News

B.C. restaurants waiting out worker shortage

posted on April 18, 2016

By Glen Schaefer, Vancouver Sun |

The heat is rising for B.C. restaurant owners, as they brace for the busy tourist season while scrambling to overcome a shortage of cooks and kitchen staff.

By Glen Schaefer, Vancouver Sun |

The heat is rising for B.C. restaurant owners, as they brace for the busy tourist season while scrambling to overcome a shortage of cooks and kitchen staff.

The shortage comes from an increase in the number of new restaurants, a lack of new staff to replace retiring baby boomers, and changes to the federal government’s temporary foreign workers program that cut the pool of labour to restaurants, industry observers say.

“I need three cooks right away,” Kamal Mroke, owner of India Bistro on Vancouver’s Davie Street, said Monday.

Mroke said he is starting work around 9 a.m. and finishing as late as midnight, doing kitchen work he would normally hire someone to do. “I would like to be up front promoting my restaurant, but I cannot find a skilled worker like a chef, anybody, to work in the kitchen.”

Mroke has been in business for the past 12 years, but he said he’s never worked as hard.

“I’ll go back myself, start cooking in the kitchen,” he said. “My feet are hurting.”

He said fellow restaurateurs are all facing similar staff shortages, and he worries about how they will handle the summer tourist traffic.

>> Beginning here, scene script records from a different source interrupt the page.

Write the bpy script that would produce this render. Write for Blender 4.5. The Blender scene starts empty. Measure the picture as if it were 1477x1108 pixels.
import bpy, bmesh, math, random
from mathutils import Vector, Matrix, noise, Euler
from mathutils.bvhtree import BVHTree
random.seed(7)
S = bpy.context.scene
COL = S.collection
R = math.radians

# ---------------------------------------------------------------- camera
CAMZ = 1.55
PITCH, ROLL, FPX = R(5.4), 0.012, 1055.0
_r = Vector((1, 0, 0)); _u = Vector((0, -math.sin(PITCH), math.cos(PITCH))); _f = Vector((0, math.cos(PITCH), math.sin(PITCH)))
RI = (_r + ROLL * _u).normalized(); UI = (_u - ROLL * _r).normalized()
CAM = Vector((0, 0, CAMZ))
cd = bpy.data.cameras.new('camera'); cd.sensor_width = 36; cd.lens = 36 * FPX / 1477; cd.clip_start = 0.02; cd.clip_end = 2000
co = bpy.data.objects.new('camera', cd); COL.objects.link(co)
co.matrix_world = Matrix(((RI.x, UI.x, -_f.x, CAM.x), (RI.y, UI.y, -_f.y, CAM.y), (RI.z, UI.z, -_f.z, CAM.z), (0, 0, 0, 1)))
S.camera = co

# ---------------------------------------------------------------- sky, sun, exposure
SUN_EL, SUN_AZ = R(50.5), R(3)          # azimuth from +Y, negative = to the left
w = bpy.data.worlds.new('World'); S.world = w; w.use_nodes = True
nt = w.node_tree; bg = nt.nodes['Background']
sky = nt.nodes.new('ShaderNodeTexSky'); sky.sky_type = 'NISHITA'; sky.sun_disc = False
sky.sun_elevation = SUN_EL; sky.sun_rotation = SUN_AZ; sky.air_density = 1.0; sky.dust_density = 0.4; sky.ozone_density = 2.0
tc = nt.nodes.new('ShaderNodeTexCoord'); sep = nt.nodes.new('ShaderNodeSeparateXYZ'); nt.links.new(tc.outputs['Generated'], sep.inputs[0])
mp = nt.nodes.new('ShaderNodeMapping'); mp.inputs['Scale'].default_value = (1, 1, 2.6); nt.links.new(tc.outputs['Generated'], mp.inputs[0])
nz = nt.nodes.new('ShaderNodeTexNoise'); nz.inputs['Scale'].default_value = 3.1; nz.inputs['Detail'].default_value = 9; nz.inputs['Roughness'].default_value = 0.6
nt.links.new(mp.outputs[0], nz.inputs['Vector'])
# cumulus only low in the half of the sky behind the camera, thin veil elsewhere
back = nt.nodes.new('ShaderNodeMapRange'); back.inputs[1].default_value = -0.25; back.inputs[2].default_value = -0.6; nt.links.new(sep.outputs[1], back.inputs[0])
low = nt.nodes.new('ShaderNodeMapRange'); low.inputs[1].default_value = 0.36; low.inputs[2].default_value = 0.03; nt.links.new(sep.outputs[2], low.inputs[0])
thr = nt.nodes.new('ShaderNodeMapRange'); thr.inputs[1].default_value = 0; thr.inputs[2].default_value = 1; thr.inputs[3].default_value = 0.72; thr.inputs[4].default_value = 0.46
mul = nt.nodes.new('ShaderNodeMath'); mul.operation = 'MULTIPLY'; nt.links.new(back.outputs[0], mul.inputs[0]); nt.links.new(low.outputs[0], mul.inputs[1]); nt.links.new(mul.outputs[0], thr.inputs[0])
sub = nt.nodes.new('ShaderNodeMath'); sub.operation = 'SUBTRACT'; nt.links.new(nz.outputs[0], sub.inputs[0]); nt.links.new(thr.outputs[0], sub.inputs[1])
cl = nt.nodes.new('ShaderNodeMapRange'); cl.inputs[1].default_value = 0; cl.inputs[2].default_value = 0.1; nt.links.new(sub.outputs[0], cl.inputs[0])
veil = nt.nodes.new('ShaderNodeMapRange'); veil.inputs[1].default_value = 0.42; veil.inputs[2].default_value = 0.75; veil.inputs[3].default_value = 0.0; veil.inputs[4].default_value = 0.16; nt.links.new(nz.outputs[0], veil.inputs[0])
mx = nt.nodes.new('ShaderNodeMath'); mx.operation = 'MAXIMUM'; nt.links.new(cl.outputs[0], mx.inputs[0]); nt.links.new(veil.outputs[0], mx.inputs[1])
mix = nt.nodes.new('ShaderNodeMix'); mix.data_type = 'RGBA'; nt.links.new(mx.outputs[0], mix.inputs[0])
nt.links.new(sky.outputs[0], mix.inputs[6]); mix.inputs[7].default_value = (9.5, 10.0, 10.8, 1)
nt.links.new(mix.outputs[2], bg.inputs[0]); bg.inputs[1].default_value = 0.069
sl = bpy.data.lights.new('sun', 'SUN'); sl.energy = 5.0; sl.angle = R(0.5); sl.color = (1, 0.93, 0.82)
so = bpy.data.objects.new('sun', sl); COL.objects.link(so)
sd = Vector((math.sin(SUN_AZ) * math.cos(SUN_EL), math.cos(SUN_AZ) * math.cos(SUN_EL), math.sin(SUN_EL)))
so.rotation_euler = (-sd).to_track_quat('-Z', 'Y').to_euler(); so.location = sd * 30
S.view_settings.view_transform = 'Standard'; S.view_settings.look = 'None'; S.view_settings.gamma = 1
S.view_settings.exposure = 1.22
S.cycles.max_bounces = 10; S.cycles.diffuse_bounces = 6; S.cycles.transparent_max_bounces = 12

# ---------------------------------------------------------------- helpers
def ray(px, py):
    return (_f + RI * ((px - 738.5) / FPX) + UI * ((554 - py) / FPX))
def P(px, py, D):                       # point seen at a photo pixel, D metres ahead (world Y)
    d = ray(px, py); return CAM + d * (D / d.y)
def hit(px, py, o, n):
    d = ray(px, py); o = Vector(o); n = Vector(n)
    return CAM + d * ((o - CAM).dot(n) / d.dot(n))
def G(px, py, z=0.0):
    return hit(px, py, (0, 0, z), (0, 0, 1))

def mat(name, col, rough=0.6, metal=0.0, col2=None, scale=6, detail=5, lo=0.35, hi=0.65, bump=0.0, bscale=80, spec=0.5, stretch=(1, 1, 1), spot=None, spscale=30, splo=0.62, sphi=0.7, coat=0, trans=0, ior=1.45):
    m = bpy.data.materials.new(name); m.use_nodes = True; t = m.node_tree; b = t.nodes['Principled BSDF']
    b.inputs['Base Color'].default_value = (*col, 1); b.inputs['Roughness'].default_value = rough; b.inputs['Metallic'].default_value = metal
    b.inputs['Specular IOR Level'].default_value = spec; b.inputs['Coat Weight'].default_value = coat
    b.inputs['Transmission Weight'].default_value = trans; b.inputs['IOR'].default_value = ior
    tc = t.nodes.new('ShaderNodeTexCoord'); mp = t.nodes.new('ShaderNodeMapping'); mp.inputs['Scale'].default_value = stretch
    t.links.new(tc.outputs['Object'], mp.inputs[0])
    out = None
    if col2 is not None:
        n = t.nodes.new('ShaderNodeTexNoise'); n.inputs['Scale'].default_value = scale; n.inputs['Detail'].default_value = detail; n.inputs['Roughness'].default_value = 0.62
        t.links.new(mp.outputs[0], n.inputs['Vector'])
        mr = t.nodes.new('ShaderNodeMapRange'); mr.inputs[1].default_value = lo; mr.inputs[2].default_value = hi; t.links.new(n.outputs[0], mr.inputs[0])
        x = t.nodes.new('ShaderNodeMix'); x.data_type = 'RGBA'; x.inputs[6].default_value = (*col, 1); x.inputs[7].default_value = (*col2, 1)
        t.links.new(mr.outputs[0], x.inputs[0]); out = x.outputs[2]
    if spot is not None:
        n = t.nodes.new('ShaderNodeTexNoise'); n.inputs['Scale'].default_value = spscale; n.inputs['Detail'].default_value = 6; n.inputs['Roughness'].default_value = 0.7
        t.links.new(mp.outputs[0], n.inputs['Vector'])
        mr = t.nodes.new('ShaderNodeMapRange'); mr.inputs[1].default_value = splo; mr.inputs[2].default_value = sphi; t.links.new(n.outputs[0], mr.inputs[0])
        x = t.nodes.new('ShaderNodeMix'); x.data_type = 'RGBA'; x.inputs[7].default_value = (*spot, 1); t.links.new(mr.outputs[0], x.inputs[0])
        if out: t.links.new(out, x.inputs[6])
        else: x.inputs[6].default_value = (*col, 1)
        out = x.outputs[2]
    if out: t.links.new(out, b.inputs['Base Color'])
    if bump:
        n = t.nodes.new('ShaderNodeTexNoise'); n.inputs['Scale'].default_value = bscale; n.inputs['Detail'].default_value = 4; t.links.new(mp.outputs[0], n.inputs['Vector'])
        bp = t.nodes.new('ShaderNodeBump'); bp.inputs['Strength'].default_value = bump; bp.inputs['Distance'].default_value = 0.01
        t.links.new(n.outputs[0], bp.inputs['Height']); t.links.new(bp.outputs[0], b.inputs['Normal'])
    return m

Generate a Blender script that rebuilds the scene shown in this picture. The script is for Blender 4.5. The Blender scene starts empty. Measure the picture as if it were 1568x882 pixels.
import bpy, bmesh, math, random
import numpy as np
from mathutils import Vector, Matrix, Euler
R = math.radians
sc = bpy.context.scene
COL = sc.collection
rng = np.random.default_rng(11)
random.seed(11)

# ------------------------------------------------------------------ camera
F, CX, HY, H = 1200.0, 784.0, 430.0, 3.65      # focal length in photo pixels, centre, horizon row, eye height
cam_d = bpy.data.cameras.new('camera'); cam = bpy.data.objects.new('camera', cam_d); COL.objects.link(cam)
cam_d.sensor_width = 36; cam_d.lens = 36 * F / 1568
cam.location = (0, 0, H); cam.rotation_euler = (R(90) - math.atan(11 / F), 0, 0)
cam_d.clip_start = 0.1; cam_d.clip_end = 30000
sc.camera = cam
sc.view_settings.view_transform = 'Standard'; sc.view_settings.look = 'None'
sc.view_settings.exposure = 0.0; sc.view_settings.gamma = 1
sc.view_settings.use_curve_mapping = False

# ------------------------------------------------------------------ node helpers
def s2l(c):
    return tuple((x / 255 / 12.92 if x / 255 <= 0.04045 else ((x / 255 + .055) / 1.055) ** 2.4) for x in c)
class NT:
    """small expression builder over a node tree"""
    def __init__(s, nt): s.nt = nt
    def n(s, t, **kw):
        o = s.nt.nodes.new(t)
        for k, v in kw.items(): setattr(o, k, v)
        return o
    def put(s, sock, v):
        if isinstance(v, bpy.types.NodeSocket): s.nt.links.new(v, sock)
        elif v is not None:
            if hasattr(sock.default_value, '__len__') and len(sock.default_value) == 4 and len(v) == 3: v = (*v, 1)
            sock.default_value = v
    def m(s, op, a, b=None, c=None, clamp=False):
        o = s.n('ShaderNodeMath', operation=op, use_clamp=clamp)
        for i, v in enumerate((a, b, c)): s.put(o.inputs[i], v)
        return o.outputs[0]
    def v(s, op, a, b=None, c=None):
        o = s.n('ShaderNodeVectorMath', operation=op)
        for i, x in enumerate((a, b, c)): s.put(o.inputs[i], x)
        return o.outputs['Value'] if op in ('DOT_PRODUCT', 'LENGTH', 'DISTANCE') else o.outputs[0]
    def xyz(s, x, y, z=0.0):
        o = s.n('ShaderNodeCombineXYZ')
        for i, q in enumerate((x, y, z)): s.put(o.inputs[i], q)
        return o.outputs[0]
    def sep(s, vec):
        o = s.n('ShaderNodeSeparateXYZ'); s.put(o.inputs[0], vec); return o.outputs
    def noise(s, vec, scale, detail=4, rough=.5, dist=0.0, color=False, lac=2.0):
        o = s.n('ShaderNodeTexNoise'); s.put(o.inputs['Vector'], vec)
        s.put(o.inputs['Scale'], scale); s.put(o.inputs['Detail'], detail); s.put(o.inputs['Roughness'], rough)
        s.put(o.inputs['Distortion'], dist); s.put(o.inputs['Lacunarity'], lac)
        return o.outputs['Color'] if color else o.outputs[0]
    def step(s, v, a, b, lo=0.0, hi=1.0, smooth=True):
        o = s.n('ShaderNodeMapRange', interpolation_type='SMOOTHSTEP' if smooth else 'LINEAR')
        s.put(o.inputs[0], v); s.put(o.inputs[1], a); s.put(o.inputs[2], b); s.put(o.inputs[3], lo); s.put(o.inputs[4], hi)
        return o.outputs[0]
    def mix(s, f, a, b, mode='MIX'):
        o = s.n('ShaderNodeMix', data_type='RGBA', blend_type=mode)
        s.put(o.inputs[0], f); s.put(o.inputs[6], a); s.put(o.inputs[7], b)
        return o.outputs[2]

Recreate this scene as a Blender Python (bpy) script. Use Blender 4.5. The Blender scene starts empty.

B.C. Restaurant Association President Ian Torstenson said the problem exists throughout B.C., and is most acute in restaurant kitchens.

“With wait staff, you’ve got all the university students, and you can train them fast,” Tostenson said. “But the technical side in the kitchen is where the problem is. We’re just not getting enough interest from people wanting to get into the business.”

The good news for the industry is a healthy provincial economy that has new restaurants opening to meet new demand. Their number stood at about 11,000 province-wide in 2013, with 200 to 300 added to that number each year since then, Tostenson said.

“The boomers are retiring, so that’s creating vacancies,” he added, noting that not enough young Canadians have replaced them.

Changes to the federal government’s temporary foreign worker program made just over a year ago choked off another flexible supply of workers, Tostenson said.

“That just stopped any ability for restaurants to get labour they can’t supply in the domestic market,” he said. “So now you’re seeing in a lot of cases an exhausted industry.”

Tostenson said young people haven’t taken up the opportunity represented by the demand for skilled restaurant workers.